• [Task to carry out]: The required output consists solely of the lines from the top of the listing through the line containing "const END_Z := -27.5", transcribed exactly.

• [Data extract]:
---
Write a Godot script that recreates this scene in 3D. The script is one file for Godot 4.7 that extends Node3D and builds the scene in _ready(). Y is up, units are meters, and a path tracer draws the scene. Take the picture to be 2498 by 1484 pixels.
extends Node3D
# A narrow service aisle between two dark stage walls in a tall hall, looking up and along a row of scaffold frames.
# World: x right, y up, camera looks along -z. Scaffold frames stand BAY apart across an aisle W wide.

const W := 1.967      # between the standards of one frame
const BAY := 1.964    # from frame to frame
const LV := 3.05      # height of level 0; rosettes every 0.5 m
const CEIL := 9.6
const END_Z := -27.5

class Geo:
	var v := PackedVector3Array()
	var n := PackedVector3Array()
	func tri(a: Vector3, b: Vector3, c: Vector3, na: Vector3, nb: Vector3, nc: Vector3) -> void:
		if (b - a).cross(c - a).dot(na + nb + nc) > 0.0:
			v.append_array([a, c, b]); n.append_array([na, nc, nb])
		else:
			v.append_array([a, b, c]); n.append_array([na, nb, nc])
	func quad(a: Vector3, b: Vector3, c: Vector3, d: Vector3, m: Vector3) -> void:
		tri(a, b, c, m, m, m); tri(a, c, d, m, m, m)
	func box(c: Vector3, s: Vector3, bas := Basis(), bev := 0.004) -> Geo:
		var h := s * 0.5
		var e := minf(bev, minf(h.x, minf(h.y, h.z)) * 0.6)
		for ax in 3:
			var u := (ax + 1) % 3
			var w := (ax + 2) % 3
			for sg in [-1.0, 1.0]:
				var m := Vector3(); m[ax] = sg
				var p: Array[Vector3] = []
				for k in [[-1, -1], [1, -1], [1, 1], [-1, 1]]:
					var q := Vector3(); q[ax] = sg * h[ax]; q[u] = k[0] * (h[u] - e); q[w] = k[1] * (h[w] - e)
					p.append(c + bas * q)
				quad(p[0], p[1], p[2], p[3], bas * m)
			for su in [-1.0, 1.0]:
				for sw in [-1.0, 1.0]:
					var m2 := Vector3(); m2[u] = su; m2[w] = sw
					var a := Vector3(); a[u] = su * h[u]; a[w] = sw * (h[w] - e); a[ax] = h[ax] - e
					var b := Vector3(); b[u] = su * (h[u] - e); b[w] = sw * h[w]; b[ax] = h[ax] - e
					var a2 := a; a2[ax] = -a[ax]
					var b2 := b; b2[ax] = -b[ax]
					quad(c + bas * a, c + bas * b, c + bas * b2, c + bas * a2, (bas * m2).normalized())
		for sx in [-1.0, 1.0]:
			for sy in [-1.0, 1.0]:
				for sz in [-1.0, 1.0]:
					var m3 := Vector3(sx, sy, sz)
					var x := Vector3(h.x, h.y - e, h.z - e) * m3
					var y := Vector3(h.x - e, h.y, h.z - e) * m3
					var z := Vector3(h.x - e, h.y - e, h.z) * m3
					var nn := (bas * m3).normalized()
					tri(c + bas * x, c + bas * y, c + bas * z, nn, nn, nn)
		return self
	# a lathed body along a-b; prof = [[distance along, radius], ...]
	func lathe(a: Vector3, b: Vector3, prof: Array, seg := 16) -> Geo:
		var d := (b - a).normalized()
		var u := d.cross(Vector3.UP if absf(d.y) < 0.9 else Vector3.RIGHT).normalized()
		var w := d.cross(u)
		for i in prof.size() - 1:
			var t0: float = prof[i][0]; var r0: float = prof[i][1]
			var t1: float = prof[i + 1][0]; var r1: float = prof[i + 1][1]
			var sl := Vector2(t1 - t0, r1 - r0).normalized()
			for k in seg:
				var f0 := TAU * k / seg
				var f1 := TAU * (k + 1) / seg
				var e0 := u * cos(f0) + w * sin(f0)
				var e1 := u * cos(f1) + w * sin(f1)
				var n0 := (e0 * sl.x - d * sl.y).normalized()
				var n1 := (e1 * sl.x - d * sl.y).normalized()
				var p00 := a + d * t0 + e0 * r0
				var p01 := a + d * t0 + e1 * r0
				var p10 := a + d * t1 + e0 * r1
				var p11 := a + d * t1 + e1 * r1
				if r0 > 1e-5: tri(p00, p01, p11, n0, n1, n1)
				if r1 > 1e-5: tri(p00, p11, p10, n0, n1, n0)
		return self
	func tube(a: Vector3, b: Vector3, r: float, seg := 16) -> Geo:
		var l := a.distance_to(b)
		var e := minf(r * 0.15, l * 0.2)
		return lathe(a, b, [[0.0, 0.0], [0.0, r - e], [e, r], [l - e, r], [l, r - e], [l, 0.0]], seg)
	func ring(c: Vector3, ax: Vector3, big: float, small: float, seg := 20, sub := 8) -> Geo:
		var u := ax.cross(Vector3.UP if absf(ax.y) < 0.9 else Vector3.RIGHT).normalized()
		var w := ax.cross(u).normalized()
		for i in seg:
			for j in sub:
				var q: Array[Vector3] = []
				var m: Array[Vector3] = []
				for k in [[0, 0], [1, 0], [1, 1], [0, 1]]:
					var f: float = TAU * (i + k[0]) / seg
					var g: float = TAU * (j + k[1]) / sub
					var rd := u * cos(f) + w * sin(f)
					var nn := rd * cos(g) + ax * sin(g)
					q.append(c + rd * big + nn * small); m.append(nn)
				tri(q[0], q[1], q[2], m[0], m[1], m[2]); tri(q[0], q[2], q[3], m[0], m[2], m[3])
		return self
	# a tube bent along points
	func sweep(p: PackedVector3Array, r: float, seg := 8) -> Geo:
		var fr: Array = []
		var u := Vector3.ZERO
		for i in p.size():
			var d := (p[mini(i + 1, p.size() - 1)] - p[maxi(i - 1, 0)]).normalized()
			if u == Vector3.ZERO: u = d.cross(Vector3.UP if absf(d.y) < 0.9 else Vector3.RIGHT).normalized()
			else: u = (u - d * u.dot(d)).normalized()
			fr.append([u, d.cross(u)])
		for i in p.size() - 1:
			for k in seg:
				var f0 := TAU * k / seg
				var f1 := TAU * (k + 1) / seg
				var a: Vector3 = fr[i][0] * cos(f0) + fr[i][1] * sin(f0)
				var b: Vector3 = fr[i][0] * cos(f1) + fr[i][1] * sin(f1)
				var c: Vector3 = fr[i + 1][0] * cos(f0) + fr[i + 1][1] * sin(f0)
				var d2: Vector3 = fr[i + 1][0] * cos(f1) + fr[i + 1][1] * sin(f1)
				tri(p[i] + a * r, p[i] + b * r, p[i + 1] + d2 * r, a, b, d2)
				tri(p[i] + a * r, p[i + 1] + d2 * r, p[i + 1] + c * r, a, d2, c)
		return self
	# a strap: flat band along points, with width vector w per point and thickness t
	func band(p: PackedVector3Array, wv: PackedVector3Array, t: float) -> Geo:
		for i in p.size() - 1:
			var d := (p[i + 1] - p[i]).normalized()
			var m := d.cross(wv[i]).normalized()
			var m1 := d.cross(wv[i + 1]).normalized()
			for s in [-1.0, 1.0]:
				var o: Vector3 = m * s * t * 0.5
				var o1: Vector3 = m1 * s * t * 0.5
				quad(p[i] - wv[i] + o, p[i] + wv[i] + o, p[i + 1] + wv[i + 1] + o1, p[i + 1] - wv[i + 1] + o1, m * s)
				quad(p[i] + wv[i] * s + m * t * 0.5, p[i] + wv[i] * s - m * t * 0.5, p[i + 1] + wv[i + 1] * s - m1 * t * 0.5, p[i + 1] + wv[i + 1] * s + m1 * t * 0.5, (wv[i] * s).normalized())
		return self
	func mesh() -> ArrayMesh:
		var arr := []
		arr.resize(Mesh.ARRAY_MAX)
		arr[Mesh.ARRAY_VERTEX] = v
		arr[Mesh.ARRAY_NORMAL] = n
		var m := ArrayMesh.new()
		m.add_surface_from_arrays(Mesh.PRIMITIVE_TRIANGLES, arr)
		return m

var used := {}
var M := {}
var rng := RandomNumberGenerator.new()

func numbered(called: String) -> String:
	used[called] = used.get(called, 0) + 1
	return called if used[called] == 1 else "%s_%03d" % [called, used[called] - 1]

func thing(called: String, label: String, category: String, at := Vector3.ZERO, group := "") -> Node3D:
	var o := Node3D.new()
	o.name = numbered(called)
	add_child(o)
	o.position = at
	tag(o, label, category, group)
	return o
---
• [Exercise answer]:
Write a Godot script that recreates this scene in 3D. The script is one file for Godot 4.7 that extends Node3D and builds the scene in _ready(). Y is up, units are meters, and a path tracer draws the scene. Take the picture to be 2498 by 1484 pixels.
extends Node3D
# A narrow service aisle between two dark stage walls in a tall hall, looking up and along a row of scaffold frames.
# World: x right, y up, camera looks along -z. Scaffold frames stand BAY apart across an aisle W wide.

const W := 1.967      # between the standards of one frame
const BAY := 1.964    # from frame to frame
const LV := 3.05      # height of level 0; rosettes every 0.5 m
const CEIL := 9.6
const END_Z := -27.5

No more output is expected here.